Three insider sources told Meduza that fewer than 50 people have resigned from Russia’s Central Bank since the start of the February invasion — a remarkably small number, given that the bank employs almost 50,000 people. The lack of turnover, however, doesn’t mean everyone is at peace with their work. Three employees told Meduza that the constant criticism they face on social media for keeping their jobs makes them feel like “Reichsbank employees.”

Some resent being called collaborators. One source with close ties to the Central Bank told Meduza, “You could say the same thing about everyone who’s still working for the public — building, healing, teaching. [Anybody] who’s trying not to lose it in a government that’s gone crazy, who’s at least trying to improve something in people’s wrecked lives.”

Meanwhile, here is a very sensible-sounding report on the dynamics of the fighting in Ukraine, how Russia is employing its capabilities and what is needed to defeat Russia’s invasion. The executive summary:

Ukraine has the will to achieve the operational defeat of the Russian military. At present, however, several Russian advantages and Ukrainian weaknesses are leading to an attritional conflict that risks a protracted war, eventually favouring Russia.

  • Russian electronic warfare (EW) is denying Ukraine a sufficiently fast kill chain to destroy Russia’s artillery.
  • Russian artillery is fixing the Ukrainian military and preventing the Ukrainians from concentrating to undertake offensive manoeuvre.
  • Russian cruise missiles are imposing a high economic and political cost on Ukraine.
  • A shortage of skilled infantry and armoured operators is limiting Ukraine’s offensive combat power.
  • Limited staff capacity is limiting Ukraine’s ability to plan and execute combined operations at scale.

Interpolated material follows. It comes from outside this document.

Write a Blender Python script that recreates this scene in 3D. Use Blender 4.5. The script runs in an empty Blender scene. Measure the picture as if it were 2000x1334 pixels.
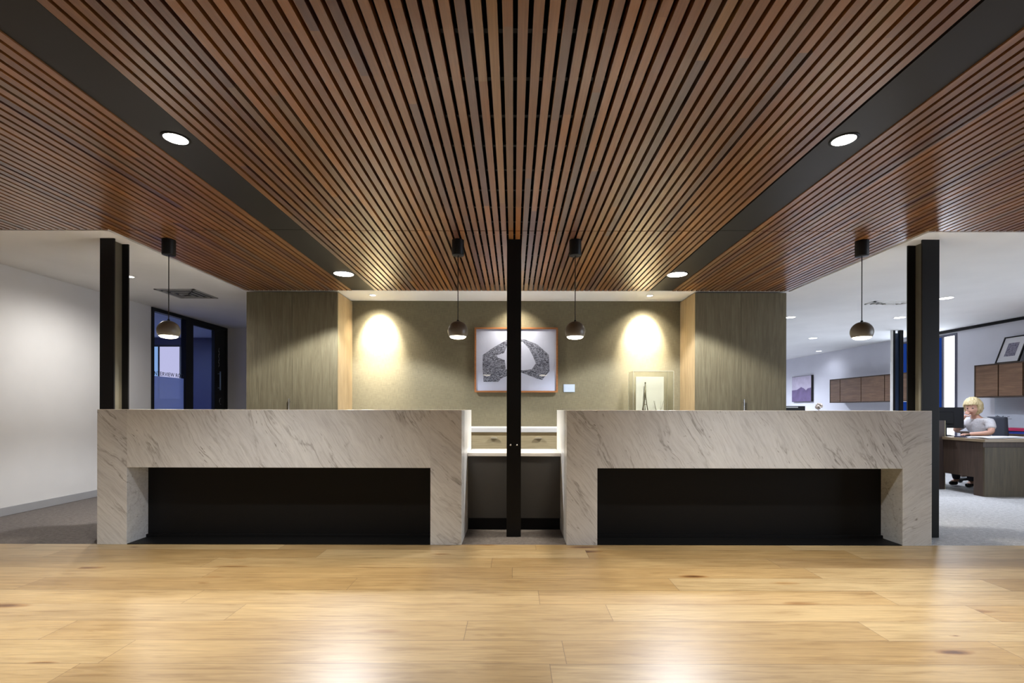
import bpy, bmesh, math, random
from mathutils import Vector, Matrix

# ------------------------------------------------------------------ camera, world, exposure
S = bpy.context.scene
COL = S.collection
cam_d = bpy.data.cameras.new('camera')
cam_d.sensor_width = 36.0
cam_d.lens = 17.14
cam_d.shift_x = -0.0015
cam_d.shift_y = 0.0665
cam_d.clip_start = 0.05
cam = bpy.data.objects.new('camera', cam_d)
COL.objects.link(cam)
cam.location = (0, 0, 1.112)
cam.rotation_euler = (math.radians(90), math.radians(-0.105), 0)
S.camera = cam

W = bpy.data.worlds.new('world')
S.world = W
W.use_nodes = True
W.node_tree.nodes['Background'].inputs[0].default_value = (0.80, 0.88, 1.0, 1)
W.node_tree.nodes['Background'].inputs[1].default_value = 0.22

S.view_settings.view_transform = 'Standard'
S.view_settings.look = 'None'
S.view_settings.exposure = 0.1
S.view_settings.gamma = 1.0
S.view_settings.use_curve_mapping = False
try:
    S.cycles.use_denoising = True
    S.cycles.max_bounces = 10
    S.cycles.transparent_max_bounces = 16
    S.cycles.sample_clamp_indirect = 25.0
    S.cycles.caustics_reflective = False
    S.cycles.caustics_refractive = False
except Exception:
    pass

WARM = (1.0, 0.86, 0.66)
SOFT = (1.0, 0.965, 0.90)
NEUT = (1.0, 0.97, 0.93)
COOL = (0.80, 0.86, 1.0)
H = 2.60          # ceiling height

# ------------------------------------------------------------------ node helpers
def new_mat(name):
    m = bpy.data.materials.new(name)
    m.use_nodes = True
    nt = m.node_tree
    return m, nt, nt.nodes['Principled BSDF']

def N(nt, t, **kw):
    n = nt.nodes.new(t)
    for k, v in kw.items():
        setattr(n, k, v)
    return n

def L(nt, a, b):
    nt.links.new(a, b)

def math_n(nt, op, a, b=None, c=None):
    n = N(nt, 'ShaderNodeMath', operation=op)
    for i, v in enumerate((a, b, c)):
        if v is None:
            continue
        if isinstance(v, (int, float)):
            n.inputs[i].default_value = v
        else:
            L(nt, v, n.inputs[i])
    return n.outputs[0]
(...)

Ukraine’s international partners have the ability to reverse these dynamics to enable Ukraine to retake its lost territory. This cannot be achieved through the piecemeal delivery of a large number of different fleets of equipment, each with separate training, maintenance and logistical needs. Instead, Ukraine’s partners should rationalise the support they provide around a small number of platforms. Ukraine’s key capability requirements are:

  • Anti-radiation seekers for loitering munitions to suppress or destroy Russian EW complexes.
  • Multiple launch rocket systems (MLRS) to target and destroy Russian logistics and ammunition stockpiles to starve Russian artillery of ammunition.
  • 155-mm howitzers and ammunition to prevent Russian troop concentration and support Ukrainian troop concentrations.
  • Secure communications systems.
  • Anti-tank guided weapons and man-portable air-defence systems (MANPADS).
  • Protected mobility to enable Ukrainian troops to manoeuvre under artillery threat.
  • Point defences to protect critical infrastructure.

It is also necessary for Ukraine to receive training at scale to form new units able to undertake offensive operations and to receive staff and junior leadership training to support the orchestration of combined arms offensive manoeuvre.

For current developments, the best podcast in my opinion is Geopolitics Decanted.